Wednesday, April 08, 2009

Litmus tests

I don't know about you, but when I go to new restaurants and bars, I have a couple of standby orders I use to assess whether I'm going to want to come back.

Sandwich - Reuben
For me, a good Reuben is a few slices of corned beef, about the same amount of sauerkraut as beef, a slice of Swiss cheese and Russian dressing on toasted - but not greasy - rye bread. I can live with some of the variations, like marbled rye or pastrami, but those are small strikes against a place. Too much meat and not enough kraut are the most common felonies.

Drink - Martini
Pretty simple. Gin and olives. If you can't figure out how to put chilly gin in a glass with some big, tasty olives, I'm pretty sure you can't be trusted to make a sidecar. I know, I know, vermouth. I'm with Churchill on this one.

Pizza - Italian sausage, bell peppers, onions, thin crust.
I eat other pizzas, but this combo will uncover any fault, whether it's subpar toppings, flimsy crust, incompetent baking or insipid sauce.

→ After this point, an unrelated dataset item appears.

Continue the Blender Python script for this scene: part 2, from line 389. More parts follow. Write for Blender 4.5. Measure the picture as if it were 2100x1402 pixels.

The funny thing is that even though that's what I order to find out if a place is good, I'd really rather have a peanut butter and raspberry jam sandwich on toasted wheat bread and a glass of bourbon. I'll stick with that pizza, though.

1 comment:

Johnny Yen said...

Man, are you sure we're not related?

Back before I discovered I have celiac and can't eat wheat, my restaurant staple was a Reuben. At home, I eat ridiculously healthily, so an occasional Reuben was a happy indulgence. My friends laughed at me-- wherever we went, I'd look over the whole menu and then order the Reuben (or occasionally, the Greek salad-- make sure there's plenty of pepperocini, feta and anchovies!).

And the pizza; I've never understood my hometown's thing about deep dish pizza. Again, pre-celiac, your basic thin-crust, with sausage, peppers, onions, and in my case, mushroom. And plenty of sauce, with plenty of fennel in it.

Where I work, we, like many places, have succumbed to the "silly martini" craze, but 85% of the martinis my customers order are traditional. I personally am not a martini drinker (I'm not a big gin drinker-- I prefer Manhattans-- up, Jim Beam, easy sweet vermouth, cherry), but find martinis to be wonderfully aesthetic drinks. At work, we bring the little cocktail shaker to the table and pour it out right there. Like opening a bottle of wine, I love the ceremony.

I had spring break last week. The first thing I did was go out and buy low-fat turkey pastrami and gluten-free rye. I already had the 1000 Island dressing (low-fat) and the sauerkraut in the frig. I treated myself to a handful of Johnny Yen-adapted Reubens this week.